JAKARTA, KOMPAS.com – Komisi untuk Orang Hilang dan Korban Tindak Kekerasan (Kontras) melaporkan majelis hakim Pengadilan Tata Usaha Negara (PTUN) Jakarta, yang menangani keberatan Kementerian Sekretariat Negara atas kasus keterbukaan informasi publik kematian aktivis HAM Munir Said Thalib ke Komisi Yudisial, Selasa (21/2/2017).
“Kami melihat adanya kejanggalan terkait proses pemeriksaan yang tidak dilakukan sebagaimana mestinya,” kata Koordinator Kontras Yati Andriane di Kantor KY.
Setidaknya, menurut Yati ada dua kejanggalan yang ditemukan Kontras dalam proses pemeriksaan tersebut.
Pertama, proses pemeriksaan yang dilakukan secara tertutup. Itu, kata dia, bertentangan dengan ketentuan yang diatur di dalam Perma Nomor 2 Tahun 2011 tentang Tata Cara Penyelesaian Sengketa Informasi Publik di Pengadilan.
(Baca: Kontras: Putusan PTUN Tak Gugurkan Kewajiban Buka Dokumen TPF Munir)

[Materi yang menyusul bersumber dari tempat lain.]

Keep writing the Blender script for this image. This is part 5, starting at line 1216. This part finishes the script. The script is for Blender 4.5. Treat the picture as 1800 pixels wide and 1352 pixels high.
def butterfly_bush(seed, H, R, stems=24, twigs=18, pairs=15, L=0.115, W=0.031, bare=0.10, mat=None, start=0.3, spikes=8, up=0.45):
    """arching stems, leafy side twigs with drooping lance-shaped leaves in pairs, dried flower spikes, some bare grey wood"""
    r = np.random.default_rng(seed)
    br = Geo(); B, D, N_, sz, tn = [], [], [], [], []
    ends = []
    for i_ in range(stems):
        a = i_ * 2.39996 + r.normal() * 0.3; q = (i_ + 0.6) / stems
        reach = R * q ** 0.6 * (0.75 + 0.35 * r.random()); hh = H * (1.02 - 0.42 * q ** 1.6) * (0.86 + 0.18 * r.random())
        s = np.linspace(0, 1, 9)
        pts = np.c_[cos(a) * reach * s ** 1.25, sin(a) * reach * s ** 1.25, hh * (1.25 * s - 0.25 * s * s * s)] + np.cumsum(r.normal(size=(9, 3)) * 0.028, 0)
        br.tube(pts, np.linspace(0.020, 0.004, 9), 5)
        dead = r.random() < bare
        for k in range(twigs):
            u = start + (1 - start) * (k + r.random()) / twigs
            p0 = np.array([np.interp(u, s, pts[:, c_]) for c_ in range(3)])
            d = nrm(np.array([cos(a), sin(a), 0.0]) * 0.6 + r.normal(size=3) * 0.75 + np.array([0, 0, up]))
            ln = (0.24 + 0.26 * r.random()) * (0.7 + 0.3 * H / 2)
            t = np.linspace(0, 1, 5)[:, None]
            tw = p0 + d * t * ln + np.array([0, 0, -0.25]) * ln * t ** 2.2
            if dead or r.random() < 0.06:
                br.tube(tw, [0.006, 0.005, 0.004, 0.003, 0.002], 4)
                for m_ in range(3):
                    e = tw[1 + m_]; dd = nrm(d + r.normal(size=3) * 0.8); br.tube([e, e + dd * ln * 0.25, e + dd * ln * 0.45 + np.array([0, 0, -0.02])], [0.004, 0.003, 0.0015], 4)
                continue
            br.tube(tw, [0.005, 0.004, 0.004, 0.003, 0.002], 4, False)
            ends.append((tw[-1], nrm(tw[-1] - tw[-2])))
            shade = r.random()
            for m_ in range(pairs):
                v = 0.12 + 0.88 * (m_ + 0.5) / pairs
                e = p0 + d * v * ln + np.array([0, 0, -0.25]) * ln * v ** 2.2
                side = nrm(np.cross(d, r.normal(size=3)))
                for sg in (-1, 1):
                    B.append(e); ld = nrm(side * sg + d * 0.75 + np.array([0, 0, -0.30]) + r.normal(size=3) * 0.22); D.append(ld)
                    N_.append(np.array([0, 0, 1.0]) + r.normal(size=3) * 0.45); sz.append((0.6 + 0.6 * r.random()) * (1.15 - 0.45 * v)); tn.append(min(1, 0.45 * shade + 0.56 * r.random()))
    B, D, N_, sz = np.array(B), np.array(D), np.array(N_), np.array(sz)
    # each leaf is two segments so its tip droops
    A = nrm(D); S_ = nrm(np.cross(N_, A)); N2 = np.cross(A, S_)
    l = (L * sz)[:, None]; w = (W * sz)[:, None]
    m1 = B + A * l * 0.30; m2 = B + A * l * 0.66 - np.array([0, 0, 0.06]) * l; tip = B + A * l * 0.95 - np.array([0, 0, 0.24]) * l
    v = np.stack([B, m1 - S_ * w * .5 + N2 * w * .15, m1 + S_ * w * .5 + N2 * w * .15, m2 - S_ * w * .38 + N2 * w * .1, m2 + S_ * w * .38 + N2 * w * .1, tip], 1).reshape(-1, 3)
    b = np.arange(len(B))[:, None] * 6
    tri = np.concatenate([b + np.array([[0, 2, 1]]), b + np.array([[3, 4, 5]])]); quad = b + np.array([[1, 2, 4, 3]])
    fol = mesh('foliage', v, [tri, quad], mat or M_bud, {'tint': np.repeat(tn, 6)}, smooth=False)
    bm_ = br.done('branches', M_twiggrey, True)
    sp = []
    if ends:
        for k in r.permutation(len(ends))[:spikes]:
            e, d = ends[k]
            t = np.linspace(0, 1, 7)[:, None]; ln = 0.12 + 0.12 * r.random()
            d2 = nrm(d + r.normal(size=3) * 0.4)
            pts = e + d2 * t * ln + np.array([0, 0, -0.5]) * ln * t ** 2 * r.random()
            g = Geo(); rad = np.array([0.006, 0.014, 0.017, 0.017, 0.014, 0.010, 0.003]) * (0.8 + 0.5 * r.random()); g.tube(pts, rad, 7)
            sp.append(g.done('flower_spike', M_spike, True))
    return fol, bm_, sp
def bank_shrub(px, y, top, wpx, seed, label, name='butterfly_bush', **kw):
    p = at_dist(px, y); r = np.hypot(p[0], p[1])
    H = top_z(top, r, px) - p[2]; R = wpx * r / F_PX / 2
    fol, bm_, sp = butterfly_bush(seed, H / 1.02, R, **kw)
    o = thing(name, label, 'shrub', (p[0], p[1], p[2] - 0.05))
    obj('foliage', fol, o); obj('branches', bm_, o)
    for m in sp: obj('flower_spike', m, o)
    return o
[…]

Menurut dia, Pasal 8 Perma Nomor 2 Tahun 2011 telah mengatur secara tegas kewajiban majelis hakim untuk memeriksa keberatan secara terbuka.
Pengecualian dimungkinkan bila dokumen yang diperiksa berisikan informasi yang dikecualikan.
“Sejak kami mendaftarkan jawaban keberatan di PTUN Jakarta pada 29 November 2016, majelis hakim tidak pernah melakukan pemanggilan terhadap para pihak guna pemeriksaan perkara tersebut," kata dia.
"Namun, Majelis hakim langsung memutuskan untuk melakukan pembacaan putusan pada 16 Februari tanpa sebelumnya menempuh pemeriksaan terbuka dengna menghadirkan para pihak,"
Kejanggalan kedua, kata dia, terlihat pada argumentasi yang digunakan hakim dalam memberikan pertimbangan putusan.
Ia beranggapan, hakim kurang memahami pentingnya keterbukaan informasi publik bagi masyarakat.
(Baca: Kontras: Pemerintah Lepas Tangan soal Publikasi TPF Munir)
“Dalam pertimbangan hukumnya, majelis memang meminta Kemensetneg untuk mencari dokumen (TPF Munir) tersebut, namun pertimbangan tersebut nyatanya tidak dicantumkan dalam amar putusan,” ujarnya.
Ia menambahkan, dalam proses pemeriksaan keterbukaan informasi publik, hakim yang memeriksa perkara haruslah hakim yang memiliki pemahaman tentang keterbukaan informasi.
Ketentuan itu diatur di dalam Pasal 8 ayat (1) Perma Nomor 2 Tahun 2011. Lebih jauh, ia meminta, agar KY menginvestigasi majelis hakim PTUN untuk menilai sejauh mana pemahaman dan kualitas hakim yang menangani perkara tersebut.